DATA IN THIS EXERCISE:
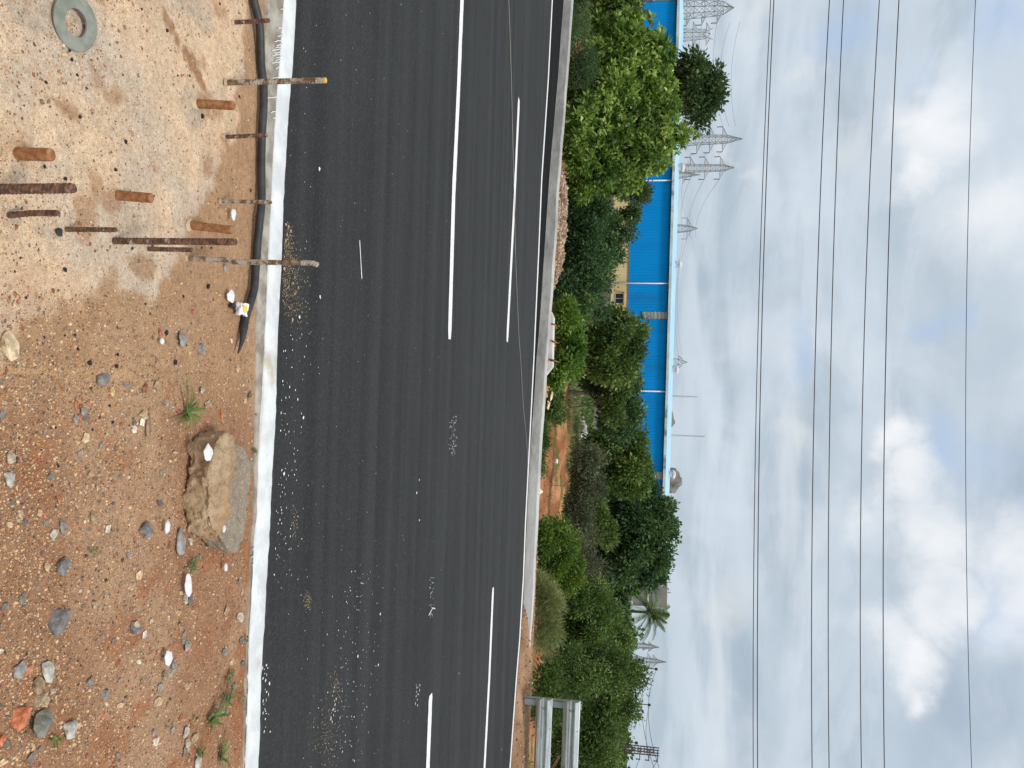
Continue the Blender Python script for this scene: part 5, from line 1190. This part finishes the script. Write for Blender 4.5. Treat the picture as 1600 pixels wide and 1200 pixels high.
for k, (a, b_, sag) in enumerate([(t1[5]+Vector((0, 0, 7)), t3[4]+Vector((0, 0, 4)), 2), (t1[5], t3[4], 2), (t1[3], t3[2], 2), (t1[5]+Vector((0, 0, 4)), t3[4]+Vector((0, 0, 2)), 3)]):
    wires('transmission_line', a, b_, sag, .045, 'faint transmission line strung between the widest and the tallest pylon', 'power line', GW)
for k in (0, 2, 4): wires('transmission_line', t3[k+1], t4[k], 1, .045, 'short faint line between the tallest and the reddish grey pylon', 'power line', GW)

def rock_hill(py, w, h, D, label, seed):
    p = Q(1000, py, D); s = D/FPX; n = 60; bm = bmesh.new(); bmesh.ops.create_icosphere(bm, subdivisions=5, radius=1)
    for v in bm.verts:
        c0 = v.co.copy(); v.co = Vector((c0.x*w*s/2, c0.y*w*s/2, c0.z*h*s))
        q = c0*2.2+Vector((seed, 0, 0)); v.co += Vector((c0.x, c0.y, c0.z)).normalized()*(mnoise.noise(q)*.12+mnoise.noise(q*2.5)*.06+mnoise.noise(q*6)*.03)*h*s
    me = bpy.data.meshes.new('rock_hill'); bm.to_mesh(me); bm.free(); me.materials.append(MAT['rock']); o = link('rock_hill', me, None, (p.x, D, p.z)); tag(o, kind='structure')
rock_hill(748, 56, 61, 1500, '', 3); rock_hill(652, 70, 50, 1500, '', 8)

def lattice_pole():
    D = 70; p = Q(1030, 1175, D); root = empty('lattice_pole', (p.x, D, -4), 'square steel lattice pole with short brackets close to the bottom right of the treeline', 'pole'); m = MB(); w = .28; z = -4.2
    for i, j in ((-1,-1),(1,-1),(1,1),(-1,1)): m.bar((p.x+i*w, D+j*w, -4.2), (p.x+i*w*.85, D+j*w*.85, p.z), .07)
    while z < p.z-.5:
        for j in (-1, 1): m.bar((p.x-w, D+j*w, z), (p.x+w, D+j*w, z+.55), .045); m.bar((p.x+w, D+j*w, z), (p.x-w, D+j*w, z+.55), .045)
        z += .55
    m.build('pole_body', MAT['brownpole'], root); tp = []
    for dz in (.15, .9, 1.7):
        m = MB(); m.bar((p.x-.3, D-.3, p.z-dz), (p.x+.75, D-.3, p.z-dz), .08); m.bar((p.x+.7, D-.3, p.z-dz), (p.x+.7, D-.3, p.z-dz-.35), .07); m.build('bracket', MAT['brownpole'], root); tp.append(Vector((p.x+.7, D-.3, p.z-dz)))
    return tp
LP_ = lattice_pole()
def dark_pole(py, top, D, label, w, arms=()):
    p = Q(top, py, D); root = empty('power_pole', (p.x, D, -4), label, 'pole', 'dark power poles above the thicket'); m = MB(); m.tube([(p.x, D, -4.2), (p.x, D, p.z-.9)], [w, w*.9], 8); m.tube([(p.x, D, p.z-.9), (p.x, D, p.z)], w*.35, 6); m.build('pole_body', MAT['brownpole'], root, smooth=True)
    m = MB(); m.tube([(p.x, D, p.z-.18), (p.x, D, p.z+.1)], [.13, .13], 8); m.build('top_insulator', MAT['blackp'], root)
    for (dx, dz) in arms:
        m = MB(); m.bar((p.x, D, p.z-2.6), (p.x+dx, D, p.z-2.6+dz), .13); m.tube([(p.x+dx, D, p.z-2.6+dz), (p.x+dx, D, p.z-2.25+dz)], .12, 6); m.build('bracket', MAT['brownpole'], root)
    return p
p1 = dark_pole(1045.5, 1026, 80, 'taller dark pole with crooked brackets', .14, ((-.75, .9), (1.0, .55)))
p2 = dark_pole(1101.5, 1015, 80, 'plain dark pole between the crooked bracket pole and the lattice pole', .12)
p3 = dark_pole(1161, 995, 75, 'short dark pole right beside the square lattice pole', .09)
GP = 'distribution lines running off past the lattice pole'
e_ = Q(1042, 1230, 60); wires('distribution_line', p1, e_, 1.1, .02, 'topmost thin line from the crooked bracket pole toward the bottom edge', 'power line', GP, 'wire')
e_ = Q(1034, 1230, 60); wires('distribution_line', p1-Vector((0, 0, .9)), e_, 1.0, .02, 'middle thin line from the crooked bracket pole past the lattice pole', 'power line', GP, 'wire')
wires('distribution_line', p2, LP_[1], .3, .02, 'thin line from the plain dark pole to the lattice pole bracket', 'power line', GP, 'wire')
wires('distribution_line', LP_[0], Q(1018, 1240, 70), .4, .02, 'thin line from the lattice pole top toward the bottom edge', 'power line', GP, 'wire')
wires('distribution_line', LP_[2], Q(1000, 1240, 70), .4, .02, 'lowest thin line from the lattice pole bracket toward the bottom edge', 'power line', GP, 'wire')

# ------------------------------------------------------------------ overhead cables crossing the sky
ys_ = (0, 450, 850, 1200)
WL = [([1204, 1187, 1177.3, 1177.3], 31, .020, 'lowest of the overhead cables, lower strand of the close pair'),
      ([1209, 1192.5, 1183.8, 1184], 31.6, .024, 'upper strand of the close pair of overhead cables'),
      ([1296, 1277, 1268.5, 1269], 30, .022, 'third overhead cable counting up from the treeline'),
      ([1318, 1301, 1294.3, 1295.5], 31, .022, 'fourth overhead cable counting up from the treeline'),
      ([1374, 1352.8, 1344.3, 1346], 30, .021, 'fifth overhead cable counting up from the treeline'),
      ([1404.5, 1387, 1379.7, 1382], 31, .023, 'sixth overhead cable, darkest of the upper two'),
      ([1524, 1511.3, 1509, 1518.5], 33, .016, 'highest and thinnest overhead cable, alone far above the others')]
for pxs, Yd, r, lab in WL:
    P = [Q(x, y, Yd) for x, y in zip(pxs, ys_)]; cf = np.polyfit([p.x for p in P], [p.z for p in P], 2); m = MB()
    m.tube([(x, Yd, float(np.polyval(cf, x))) for x in np.linspace(-44, 44, 60)], r*.78, 6); o = m.build('overhead_cable', MAT['wire'], smooth=True); tag(o, lab, 'cable', 'overhead cables crossing the sky')
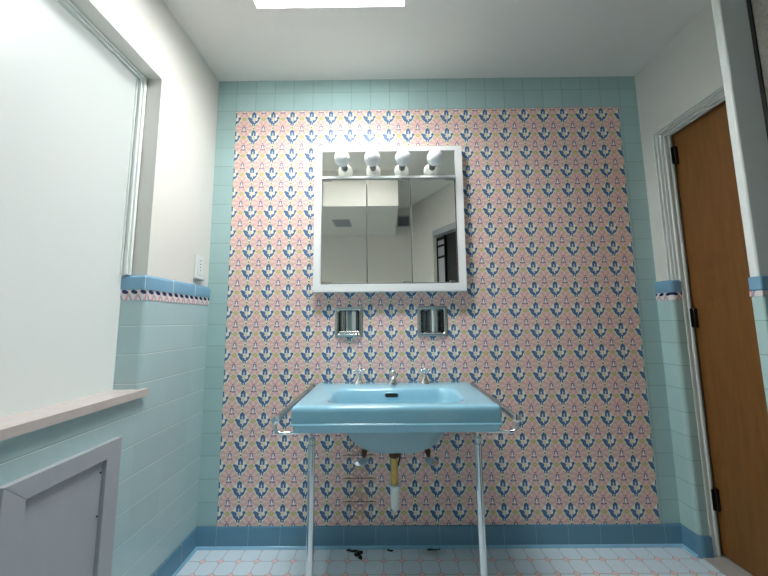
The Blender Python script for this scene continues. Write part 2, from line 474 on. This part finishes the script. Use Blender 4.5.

INSTRUCTION:
Restate, line by line and word for word, everything from the top of the material through the line that contains "rock_hill(748, 56, 61, 1500, '', 3);". Leave pictures out.

WRITTEN REPLY:
Continue the Blender Python script for this scene: part 5, from line 1190. This part finishes the script. Write for Blender 4.5. Treat the picture as 1600 pixels wide and 1200 pixels high.
for k, (a, b_, sag) in enumerate([(t1[5]+Vector((0, 0, 7)), t3[4]+Vector((0, 0, 4)), 2), (t1[5], t3[4], 2), (t1[3], t3[2], 2), (t1[5]+Vector((0, 0, 4)), t3[4]+Vector((0, 0, 2)), 3)]):
    wires('transmission_line', a, b_, sag, .045, 'faint transmission line strung between the widest and the tallest pylon', 'power line', GW)
for k in (0, 2, 4): wires('transmission_line', t3[k+1], t4[k], 1, .045, 'short faint line between the tallest and the reddish grey pylon', 'power line', GW)

def rock_hill(py, w, h, D, label, seed):
    p = Q(1000, py, D); s = D/FPX; n = 60; bm = bmesh.new(); bmesh.ops.create_icosphere(bm, subdivisions=5, radius=1)
    for v in bm.verts:
        c0 = v.co.copy(); v.co = Vector((c0.x*w*s/2, c0.y*w*s/2, c0.z*h*s))
        q = c0*2.2+Vector((seed, 0, 0)); v.co += Vector((c0.x, c0.y, c0.z)).normalized()*(mnoise.noise(q)*.12+mnoise.noise(q*2.5)*.06+mnoise.noise(q*6)*.03)*h*s
    me = bpy.data.meshes.new('rock_hill'); bm.to_mesh(me); bm.free(); me.materials.append(MAT['rock']); o = link('rock_hill', me, None, (p.x, D, p.z)); tag(o, kind='structure')
rock_hill(748, 56, 61, 1500, '', 3); rock_hill(652, 70, 50, 1500, '', 8)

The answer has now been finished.